Huancayo is the capital of Junín Region, in the central highlands of Peru. Looking at Youtube videos of this city now shows a vast development from the city I entered by train in 1980, indeed a veritable explosion in size. It was/is a university town on alert as the Shining Path, or Sendero Luminoso, a Maoist guerrilla group that operated in the area had begun what it called “the armed struggle on May 17, 1980, which wasn’t long before I arrived in the area. I witnessed nonviolent rallies amidst a strong police presence but kept a distance. I was told that an Australian academic was involved with this group founded by a former professor of philosophy, Abimael Guzmán. Wanted on charges of terrorism and treason, Guzmán was finally captured in 1992 and sentenced to life imprisonment, but not before many died in full-on battles in Peru. Shining Path was in ways similar to the Khmer Rouge who wrought havoc in Cambodia, or Kampuchea as it was renamed, from 1975 or shortly after at the end of the Vietnam War to what became known as the “killing fields”.

Not that we ever talked politics but I was to work and teach with a woman, Isabel XXXX, who said that she was related to the Peruvian President Belaúnde Terry, a politician who returned to power in 1980 after many years of military control. I had no reason to question her relationship as she was quite a matter of fact about it.

Peru today defeated Australia 2 – 0, in the World Cup first stage series, and I’m happy for them. It’s only a game after all but for South Americans the biggest game of all. Much more serious today is the separation of children from their families in the US under Donald Trump's zero-tolerance policy. Now there’s something to shout about. There’s so much to dislike about Donald Trump, a very nasty hombre who smears the good name of Latinos at every opportunity.

Ayacucho

It was a dream of mine to traverse the Andes and travel from Huancayo to Ayacucho was part of this dream. The flutes of the Andes kept me spellbound and I was aware of the work of two Swiss practitioners of this music: Raymond Thevenot and Gilbert Favre. I managed to buy a flute tutorial by the former and perhaps some cassette tapes. Today it’s all on YouTube. See the following for samples. https://www.youtube.com/watch?v=SfmiM_cW3nM
http://landofwinds.blogspot.com/2013/03/raymond-thevenot-and-gilbert-favre.html

It was approaching the Winter Solstice and Cuzco was the place to be and my next stop, both for its proximity to Machu Picchu and for the annual Festival del Sol, an event that brought tens of thousands to the area. Festivals do that but also attract undesirables such as pickpockets.

Cuzco

Or Cusco was the capital of the Inca Empire until the Spanish conquest. Today tourism is its mainstay and June is the peak of arrivals and festivities. It positively buzzes and its streets are crammed with visitors, both backpackers, and the suited variety. I met a Dutch TV journalist who seemed to enjoy the life of Riley in his daily work. He was young, was acquainted with South America, and like all Dutch spoke several languages with ease. And of course, he looked the part for television.

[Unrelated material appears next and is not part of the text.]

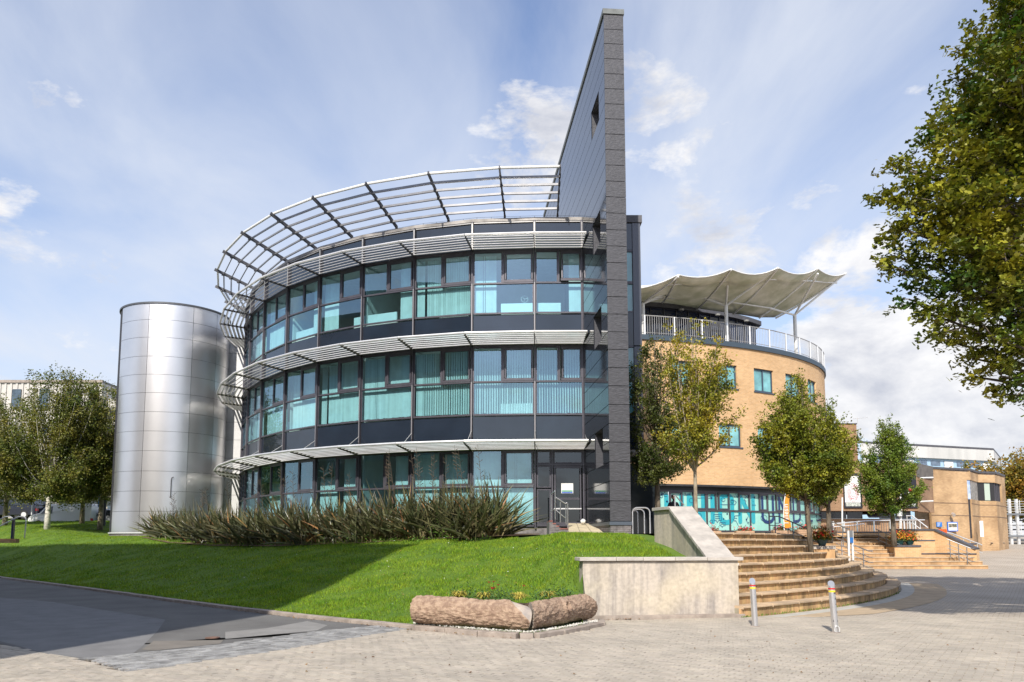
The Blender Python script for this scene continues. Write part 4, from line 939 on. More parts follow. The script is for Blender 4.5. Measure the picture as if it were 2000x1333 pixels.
def build_drum():
    T = thing('brick_building', EC + Vector((0, 0, 1.9)), 'round buff brick building with a roof terrace under a white fabric canopy', 'building')
    # openings: (t0, t1, z0, z1)
    W = []
    for u0, u1, v0, v1 in ((1318, 1360, 708, 752), (1411, 1450, 712, 757), (1483, 1522, 721, 766), (1546, 1575, 731, 776), (1590, 1606, 744, 788), (1316, 1360, 836, 878), (1410, 1455, 834, 877), (1487, 1524, 834, 877), (1548, 1578, 836, 880), (1592, 1607, 840, 884)):
        t0, t1 = ell_t(u0), ell_t(u1); y = ell((t0 + t1) / 2).y; W.append((t0, t1, ZY(v1, y), ZY(v0, y)))
    top = sorted(W[:5]); bot = sorted(W[5:]); zb, zt = 4.72, 12.62
    z_t0 = sum(w_[2] for w_ in top) / 5; z_t1 = sum(w_[3] for w_ in top) / 5; z_b0 = sum(w_[2] for w_ in bot) / 5; z_b1 = sum(w_[3] for w_ in bot) / 5
    wall = MB(); tA, tB = -62, 130
    band(wall, tA, tB, 0, zb, z_b0, 0.35); band(wall, tA, tB, 0, z_b1, z_t0, 0.35); band(wall, tA, tB, 0, z_t1, zt, 0.35)
    for row, z0, z1 in ((bot, z_b0, z_b1), (top, z_t0, z_t1)):
        cur = tA
        for w_ in row:
            if w_[0] > cur: band(wall, cur, w_[0], 0, z0, z1, 0.35)
            cur = max(cur, w_[1])
        band(wall, cur, tB, 0, z0, z1, 0.35)
    wall.build('wall', M_buff, T)
    wf = mat('blue_grey_frame', (0.06, 0.085, 0.12), 0.4, 0.2); aq = mat('teal_blind_glass', (0.17, 0.42, 0.44), 0.05, ior=1.9, var=0.3, vscale=1.2)
    for row, z0, z1 in ((bot, z_b0, z_b1), (top, z_t0, z_t1)):
        for t0, t1, _, _ in row:
            fr = MB()
            for a, b in ((z0, z0 + 0.09), (z1 - 0.08, z1)): band(fr, t0 + .02, t1 - .02, -0.10, a + .001, b - .001, 0.08, 2)
            dtt = (t1 - t0); tw = 0.07 / max(0.02, (ell(t1) - ell(t0)).length) * dtt
            for a in (t0 + .02, (t0 + t1) / 2 - tw / 2, t1 - tw - .02): band(fr, a, a + tw, -0.095, z0 + .09, z1 - .08, 0.08, 1)
            band(fr, t0 - .15, t1 + .15, 0.05, z0 - 0.07, z0 - 0.002, 0.15, 2)
            w_ = fr.build('window', wf, T); mb = MB(); band(mb, t0 + .03, t1 - .03, -0.15, z0 + 0.06, z1 - 0.06, 0.02, 2); mb.build('pane', aq, w_)
    mb = MB(); band(mb, tA, tB, 0.10, 12.62, 12.90, 0.5); mb.build('parapet_coping', mat('slate_blue_coping', (0.06, 0.085, 0.11), 0.5, 0.2), T)
    mb = MB(); P = [ell(t, -0.3) for t in range(-62, 131, 6)]; mb.prism([p[:2] for p in P], 12.3, 12.6); mb.build('roof_deck', M_cop, T)
    # recessed ground floor: shadowed fascia, printed glass, frames
    g = -0.55
    mb = MB(); band(mb, -62, 100, -0.02, 4.62, 4.715, 0.55); mb.build('soffit', M_darkin, T)
    fas = mat('black_fascia', (0.012, 0.013, 0.018), 0.35, var=0.3)
    z0, zm, z1 = 2.20, 3.33, 4.38
    mb = MB(); band(mb, -62, 100, g, z1 + 0.02, 4.62, 0.1); mb.build('fascia', fas, T)
    mb = MB(); band(mb, -62, 100, g, 1.8, z0 - 0.04, 0.2); mb.build('plinth', wf, T)
    film = mat('aqua_window_film', (0.31, 0.62, 0.55), 0.12, ior=1.5, var=0.10, vscale=0.5)
    cuts = [1250, 1277, 1308, 1334, 1382, 1427, 1467, 1503, 1541, 1575, 1600, 1611]
    TT = [ell_t(u, g) for u in cuts]
    for a, b in zip(TT, TT[1:]):
        for za, zb_ in ((z0, zm - 0.04), (zm + 0.04, z1)):
            mb = MB(); band(mb, a + 0.15, b - 0.15, g - 0.01, za, zb_, 0.02, 3); mb.build('film_pane', film, T)
    mb = MB(); band(mb, TT[-1], 100, g - 0.01, z0, z1, 0.02); mb.build('film_pane', film, T)
    for i, a in enumerate(TT):
        mb = MB(); wd = 0.22; band(mb, a - wd / 2, a + wd / 2, g + 0.05, z0, zm, 0.07, 1); mb.build('mullion', M_frame, T)
    for z, h in ((z0, 0.08), (zm, 0.09), (z1, 0.10)):
        mb = MB(); band(mb, -30, 90, g + 0.055, z - h / 2, z + h / 2, 0.07); mb.build('transom', M_frame, T)
    for u0, u1 in ((1308, 1334), (1354, 1381), (1381, 1401), (1403, 1426), (1444, 1466), (1484, 1501), (1517, 1534), (1545, 1560), (1562, 1575), (1583, 1592)):
        a, b = ell_t(u0, g), ell_t(u1, g); fr = MB(); wd = 0.30
        for t0, t1 in ((a, a + wd), (b - wd, b)): band(fr, t0, t1, g + 0.07, zm + 0.05, z1 - 0.02, 0.08, 1)
        for za, zb_ in ((zm + 0.05, zm + 0.13), (z1 - 0.13, z1 - 0.02)): band(fr, a + wd, b - wd, g + 0.068, za, zb_, 0.08, 2)
        fr.build('window_frame', M_frame, T)
    # vinyl lettering U N I O N  U N D E B across the panes
    teal = mat('teal_vinyl', (0.03, 0.36, 0.44), 0.3, var=0.08); navy = mat('navy_vinyl', (0.012, 0.035, 0.14), 0.3, var=0.1); line = mat('navy_line_print', (0.015, 0.07, 0.20), 0.4)
    lt = mat('pale_teal_vinyl', (0.10, 0.48, 0.52), 0.3)
    def U(c, h, v0=969, v1=1021, w_=9.5): return [[(c - h, v0)] + arc_pts(c, v1 - h * 1.0, h, h * 0.95, 180, 360) + [(c + h, v0)]], w_
    def Nn(c, h, v0=969, v1=1019, w_=9.5): return [[(c - h, v1), (c - h, v0), (c + h, v1), (c + h, v0)]], w_
    S = [('U', teal, *U(1318, 15)), ('N', teal, *Nn(1361, 14)), ('I', teal, [[(1393, 970), (1393, 1019)]], 9.5), ('O', teal, [arc_pts(1420, 976 + 4, 12, 12, 0, 180) + arc_pts(1420, 1009, 12, 12, 180, 360) + [(1432, 980)]], 9.5),
         ('N', teal, *Nn(1460, 13)), ('U', navy, *U(1501.5, 10.5, 971, 1021, 6.5)), ('N', navy, *Nn(1532, 8, 972, 1019, 6)), ('D', navy, [[(1552, 973), (1552, 1019), (1557, 1019)] + arc_pts(1557, 1010, 7.5, 9, 270, 360, 5) + arc_pts(1557, 983, 7.5, 10, 0, 90, 5) + [(1552, 973)]], 5.5),
         ('E', navy, [[(1588, 974), (1580, 974), (1580, 1018), (1588, 1018)], [(1580, 996), (1587, 996)]], 4), ('B', navy, [[(1597, 976), (1597, 1017), (1601, 1016), (1603, 1006), (1600, 997), (1603, 988), (1601, 977), (1597, 976)]], 3)]
    for nm, m, strokes, w_ in S:
        mb = MB()
        for st in strokes: stroke(st, w_, g, 0.012, mb)
        mb.build('letter', m, T, label='vinyl letter %s printed on the glass' % nm)
    # doodles of the print: dots, rings, speech bubbles, squiggles
    dots = MB(); rr = random.Random(2)
    for u, v in ((1435, 962), (1437, 971), (1473, 980), (1459, 1015), (1463, 1021), (1446, 1004), (1414, 1014), (1358, 1010), (1322, 969), (1300, 962), (1294, 966), (1304, 980), (1421, 1004), (1476, 972), (1390, 973)): stroke([(u, v), (u + 0.01, v)], rr.choice((1.6, 2.4, 3.4, 4.2)), g, 0.018, dots)
    dots.build('dot_print', line, T, kind='stuff')
    ln = MB()
    def ring(u, v, r): stroke(arc_pts(u, v, r, r, 0, 360, 14), 0.8, g, 0.02, ln)
    for q in ((1345, 963, 5), (1352, 978, 4.5), (1414, 976, 4), (1446, 966, 6.5), (1366, 1008, 5), (1390, 1019, 3), (1293, 970, 2.5), (1493, 1012, 6), (1565, 1020, 4.5)): ring(*q)
    for st in ([(1395, 1005), (1410, 1005), (1410, 1017), (1404, 1017), (1402, 1021), (1400, 1017), (1395, 1017), (1395, 1005)], [(1398, 1009), (1407, 1009)], [(1398, 1013), (1407, 1013)], [(1406, 1021), (1417, 1021), (1417, 1027), (1413, 1027), (1411, 1030), (1409, 1027), (1406, 1027), (1406, 1021)], [(1408, 1024), (1415, 1024)],
               [(1362, 973), (1392, 973)], [(1390, 970), (1393, 973), (1390, 976)], [(1409, 986), (1437, 986), (1440, 981), (1436, 978), (1431, 978)], [(1470, 987), (1478, 987)], [(1432, 1014), (1436, 1018), (1438, 1017), (1440, 1022), (1443, 1028)], [(1447, 1007), (1436, 1008), (1434, 1012), (1440, 1013)], [(1458, 972), (1456, 977), (1459, 979), (1457, 984), (1460, 986)],
               [(1290, 955), (1292, 962), (1298, 964), (1299, 970), (1304, 970)], [(1462, 1010), (1458, 1016), (1462, 1024)], [(1465, 967), (1457, 973)], [(1456, 967), (1464, 973)], [(1514, 1022), (1522, 1022)], [(1546, 967), (1551, 966), (1556, 968)]): stroke(st, 0.9, g, 0.02, ln)
    ln.build('line_print', line, T, kind='stuff')
    # terrace railing: posts, rail, balusters
    rl = MB(); ro = 0.02
    A = np.arange(-40, 88, 1.5)
    pts = [ell(t, ro, 13.98) for t in A]; rl.tube(pts, 0.03, 5); rl.tube([ell(t, ro, 13.02) for t in A], 0.018, 4)
    ra = rl.build('railing', mat('galvanised_grey', (.42, .42, .42), .5, .3), T)
    mb = MB(); t = -30.0
    while t < 86:
        p = ell(t, ro); mb.box((p.x, p.y, 13.45), (0.008, 0, 0), (0, 0.008, 0), (0, 0, 0.52)); t += 0.135 / ((ell(t + .5) - ell(t - .5)).length)
    mb.build('baluster', mat('galvanised_grey', (.42, .42, .42), .5, .3), ra, kind='stuff')
    for t in np.arange(-30, 86, 5.2):
        mb = MB(); p = ell(t, ro); mb.box((p.x, p.y, 13.43), (0.035, 0, 0), (0, 0.035, 0), (0, 0, 0.56)); mb.build('post', M_alu, ra)
    # set-back penthouse of dark glass
    pent = mat('penthouse_glass', (0.02, 0.028, 0.06), 0.06, ior=1.7, var=0.25, vscale=0.5)
    tp = ell_t(1490, -3.2); PE = [(tp - 56 + 56 * k / 9, -3.2) for k in range(10)]
    Q = [ell(t, o) for t, o in PE]
    def pz(k): return 15.75
    for k in range(len(Q) - 1):
        a, b = Q[k], Q[k + 1]; d = b - a; n = Vector((d.y, -d.x, 0)).normalized()
        for s in range(2):
            p, q = a.lerp(b, s / 2 + .005), a.lerp(b, s / 2 + .495); mb = MB(); mb.wallseg(p, q, 12.7, 15.45, 0.05, n); mb.build('glass_panel', pent, T)
            m_ = a.lerp(b, s / 2); mb = MB(); mb.box((m_.x + n.x * .02, m_.y + n.y * .02, 14.1), d.normalized() * 0.03, n * 0.04, (0, 0, 1.38)); mb.build('mullion', M_arm, T)
    mb = MB(); e = Q[-1]; mb.abox(e.x - 0.06, e.x + 0.0, e.y + 0.02, e.y + 6, 12.7, 15.45); mb.build('glass_panel', pent, T)
    mb = MB(); mb.prism([(p + (p - EC).normalized() * 0.35)[:2] for p in Q] + [(Q[-1].x + 0.2, 60), (Q[0].x, 60)], 15.45, 15.72); mb.build('penthouse_roof', M_cop, T)
    for t in (tp - 48, tp - 38, tp - 28, tp - 18, tp - 8):
        mb = MB(); p = ell(t, -2.75, 15.35); mb.rev((p.x, p.y, 15.32), [(0.0, -0.02), (0.14, 0.0), (0.17, 0.09), (0.05, 0.13)], 12); mb.build('bulkhead_lamp', mat('lamp_grey', (0.35, 0.35, 0.33), 0.4), T)
build_drum()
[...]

I mentioned previously the wonder of markets in South America and my purchase of hammocks in Guatemala. Now I was in the Andes it was time to buy a poncho, some quenas, or flutes, and a traditional woven headwear to stave off the cold. To look and go native as it were. These dress items had to be made from Alpaca or llama, both noted for their fine wool. When out in the countryside it was a sight to see these gracious animals nibbling grass and food.

Buying at markets during festivals may not have been the best time for bargains but the selections of goods available was wide and of superior class.

On the winter solstice, I attended the Festival del Sol along with many thousands of others, and the performances and spectacles went for hours and hours. According to the Incas, the sun they worshipped was at its furthest away and was set to turn back towards them.